Generell ist das E-Procurement ein Teilbereich des B-to-B-Internet-Commerce, also der Abwicklung von Geschäftstransaktionen zwischen Unternehmen über das Internet. Die Marktforscher von IDC unterscheiden dabei je nach dem Einfluss der an der Transaktion beteiligten Parteien drei Segmente:




• "E-Distribution" ist die Variante des E-Commerce zwischen Unternehmen, in der der Verkäufer beziehungsweise eine Gruppe von Verkäufern den grössten Einfluss auf die Form der Transaktionsabwicklung hat. Der Verkäufer (als Betreiber einer Verkaufslösung) gibt die Rahmenbedingungen einer Transaktion vor.
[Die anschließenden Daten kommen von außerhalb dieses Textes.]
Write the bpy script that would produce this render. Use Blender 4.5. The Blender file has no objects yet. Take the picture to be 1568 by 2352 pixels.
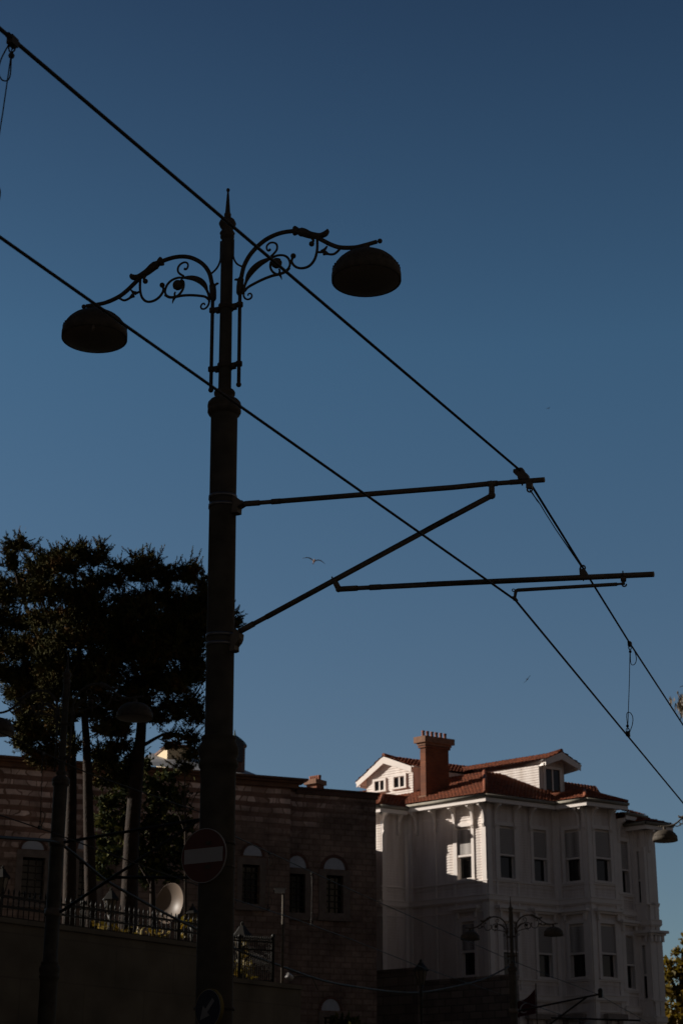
import bpy, bmesh, math, random
from math import sin, cos, tan, radians, pi, sqrt, atan2
from mathutils import Vector as V, Matrix
random.seed(7)
SC = bpy.context.scene
COL = SC.collection

# ------------------------------------------------------------------ survey
# The photograph's camera, used to turn measured image points into real positions.
F, PITCH, ROLL, EYE = 4000.0, radians(20.5), 0.0028, V((0, 0, 1.6))
_fw = V((0, cos(PITCH), sin(PITCH))); _up0 = V((0, -sin(PITCH), cos(PITCH))); _rt0 = V((1, 0, 0))
_rt = _rt0 * cos(ROLL) + _up0 * sin(ROLL); _up = _up0 * cos(ROLL) - _rt0 * sin(ROLL)

def ray(p): return _fw + _rt * ((p[0] - 784) / F) - _up * ((p[1] - 1176) / F)
def at(p, Y): r = ray(p); return EYE + r * (Y / r.y)
def hit(p, P, n): r = ray(p); return EYE + r * ((P - EYE).dot(n) / r.dot(n))
def atz(p, z): r = ray(p); return EYE + r * ((z - EYE.z) / r.z)
def zoom(x0, y0, k): return lambda x, y: (x0 + k * x, y0 + k * y)
Q1 = zoom(826.8, 1653.7, .2344); Q2 = zoom(1194.3, 1702.7, .2344)
Q3 = zoom(826.8, 1984.4, .2344); Q4 = zoom(1194.3, 1984.4, .2383)
Q5 = zoom(428.7, 1862.0, .2734); S2 = zoom(0, 1653.7, .5078); S3 = zoom(0, 1212.7, .3906)
LA = zoom(477.7, 428.7, .29297); SA = zoom(1114.7, 1041.2, .1172); G6 = zoom(980, 1041.2, .375)
G5 = zoom(428.7, 1041.2, .3906); SB = zoom(1151.5, 1273.9, .2344); RE = zoom(1408.7, 1457.7, .1094)

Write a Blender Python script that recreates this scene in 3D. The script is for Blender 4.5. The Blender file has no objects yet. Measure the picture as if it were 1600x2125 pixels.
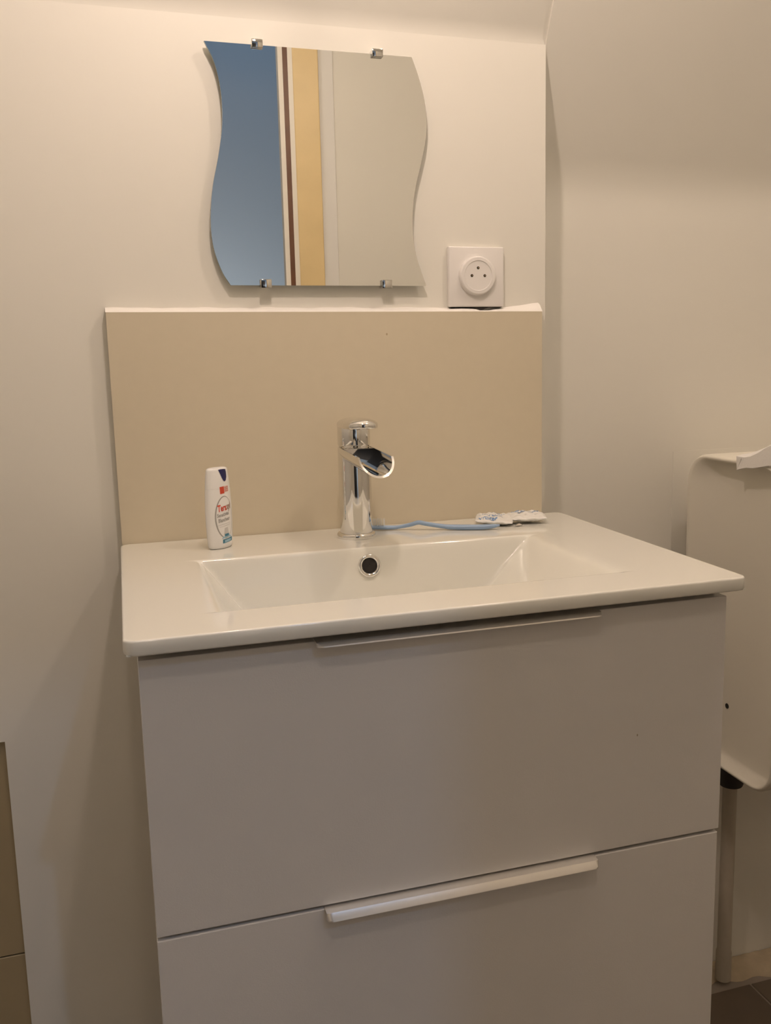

Hierzu gehören beispielsweise die allgemeinen Geschäftsbedingungen, Zahlungsmöglichkeiten, Rabatte, Mindestabnahmemengen und nicht zuletzt die Definition der berechtigten Nutzergruppen.





• "Elektronische Marktplätze" führen Käufer und Verkäufer gleichberechtigt auf einem virtuellen Marktplatz zusammen. Diese unterscheiden
sich von sogenannten "Private Exchanges" - also Marktplätzen, die
in der Regel von einer Käuferorganisation betrieben werden. Sie berücksichtigen die Interessen von Käufer und Verkäufer nicht gleichberechtigt und zählen insofern nicht zu den "E-Marketplaces".




• "E-Procurement" meint Transaktionen, die von einer oder mehreren Käuferorganisationen ausgehen. Hierzu zählen auch die "Private Exchanges".